■ **Data lines**

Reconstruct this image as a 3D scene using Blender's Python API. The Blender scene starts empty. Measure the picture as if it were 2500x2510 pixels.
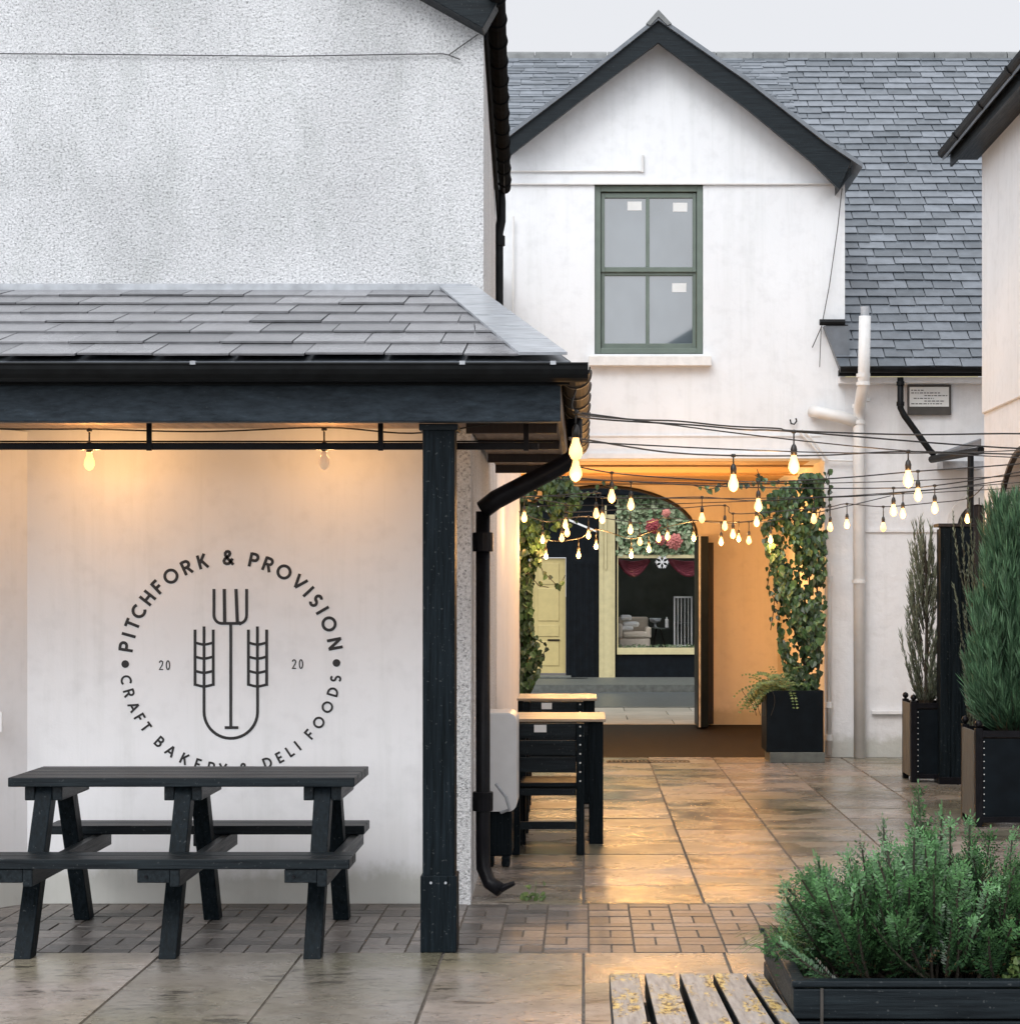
import bpy, math, random
from mathutils import Vector, Matrix
random.seed(7)
R = math.radians
sc = bpy.context.scene
col = sc.collection
F = 4694.0                      # focal length in photo pixels; VPX, VPY = vanishing point
VPX, VPY, EYE = 1430.0, 1450.0, 1.6

# ------------------------------------------------------------------ camera, world, sun, exposure
cd = bpy.data.cameras.new('camera'); cam = bpy.data.objects.new('camera', cd); col.objects.link(cam)
cam.location = (0, 0, EYE); cam.rotation_euler = (R(90), 0, 0)
cd.sensor_fit = 'VERTICAL'; cd.sensor_height = 36.0; cd.sensor_width = 36.0
cd.lens = 36.0 * F / 2510.0
cd.shift_x = (1250 - VPX) / 2510.0
cd.shift_y = (VPY - 1255) / 2510.0
cd.clip_start = 0.05; cd.clip_end = 2000
sc.camera = cam

w = bpy.data.worlds.new('World'); sc.world = w; w.use_nodes = True
nt = w.node_tree
for n in list(nt.nodes): nt.nodes.remove(n)
wo = nt.nodes.new('ShaderNodeOutputWorld'); bg = nt.nodes.new('ShaderNodeBackground')
sky = nt.nodes.new('ShaderNodeTexSky'); sky.sky_type = 'NISHITA'; sky.sun_disc = False
sky.sun_elevation = R(42); sky.sun_rotation = R(205)
sky.air_density = 1.0; sky.dust_density = 4.0; sky.ozone_density = 1.0
hs = nt.nodes.new('ShaderNodeHueSaturation'); hs.inputs['Saturation'].default_value = 0.10
mixc = nt.nodes.new('ShaderNodeMix'); mixc.data_type = 'RGBA'; mixc.inputs[0].default_value = 0.82
# overcast cloud layer: dim at the far horizon, bright overhead and round the hidden sun
tcw = nt.nodes.new('ShaderNodeTexCoord'); nrm = nt.nodes.new('ShaderNodeVectorMath'); nrm.operation = 'DOT_PRODUCT'
nrm.inputs[1].default_value = (-0.20, -0.83, 0.52); nt.links.new(tcw.outputs['Generated'], nrm.inputs[0])
mr = nt.nodes.new('ShaderNodeMapRange'); mr.inputs[1].default_value = -0.35; mr.inputs[2].default_value = 1.0
mr.inputs[3].default_value = 1.0; mr.inputs[4].default_value = 2.75; nt.links.new(nrm.outputs['Value'], mr.inputs[0])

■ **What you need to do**
From the opening line of the listing above through the line bearing "VPX, VPY, EYE = 1430.0, 1450.0, 1.6", repeat each line exactly. Drop every picture.

■ **Expected output**
Reconstruct this image as a 3D scene using Blender's Python API. The Blender scene starts empty. Measure the picture as if it were 2500x2510 pixels.
import bpy, math, random
from mathutils import Vector, Matrix
random.seed(7)
R = math.radians
sc = bpy.context.scene
col = sc.collection
F = 4694.0                      # focal length in photo pixels; VPX, VPY = vanishing point
VPX, VPY, EYE = 1430.0, 1450.0, 1.6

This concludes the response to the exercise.